Vince has been passionate about the rich learning that participants experience on these trips, especially from interaction with other teammates. “I love seeing teams with all different ages, from teenagers to retirees, the young and old, serving together and learning from one another.” 

He has also seen the long-term effect on participants and their relationships with God: “Our teams come back changed and focused on impacting others. As people get to know the nationals that they work with and the missionaries, they start making changes in their own lives. They view life differently. These trips have exposed them to what God has for them, and now they’re pursuing God’s calling upon their lives.” 

It’s been the same for Vince himself. “I had a tendency to put God in a box, a small box,” he admitted, “and as long as what I experienced fit into that box, everything was okay. But I’ve seen things in other places done differently that have challenged my understanding of God. I’ve learned to accept that God is bigger, and that he doesn’t always fit into my box.” 

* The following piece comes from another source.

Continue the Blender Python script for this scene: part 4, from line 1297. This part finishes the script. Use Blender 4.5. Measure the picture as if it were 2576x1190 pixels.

When asked about partnership in mission, Vince recalled an experience in Thailand when one of his teammates, as they were leaving, was very upset and said that she felt bad about taking so much more than she had given. The next day, one of the missionaries apologized to Vince, saying that they as hosts had taken way more from the team than they had given. Both sides felt like they received more than they gave. “That’s partnership,” said Vince. “It’s a reciprocal relationship. Both sides are giving and receiving on equal ground.” 

Another defining experience for Vince came in Lithuania a few years ago when he was there with another team. His host’s van broke down and the team was stuck out in the snow on the side of the highway. Vince turned to the host and asked, “What do you need?” He was expecting them to say that they needed monetary help, or something practical, like a new van. Instead, the host said plainly, “We need a church in North America to partner with us.” That stuck with Vince, and he’s been committed to church partnerships ever since. 

In the midst of it all, Vince acknowledged his own shortcomings. “My challenge is to trust God more,” he confessed. “My whole life I’ve been the kind of person to make things happen on my own. I tend not to bring God into something unless I really need him. I’m learning to rely on him more and to bring him in at the beginning.” 

For Vince, the journey continues. As he works to pass the family farm on to the next generation, he is trusting God that his new calling as a partner in mission will also have long-term impact: “I believe in what I’m doing. I believe that these short-term teams are making a difference in the lives of people around the world, and in the lives of the team members themselves, and I believe that churches are growing through these dynamic mission partnerships."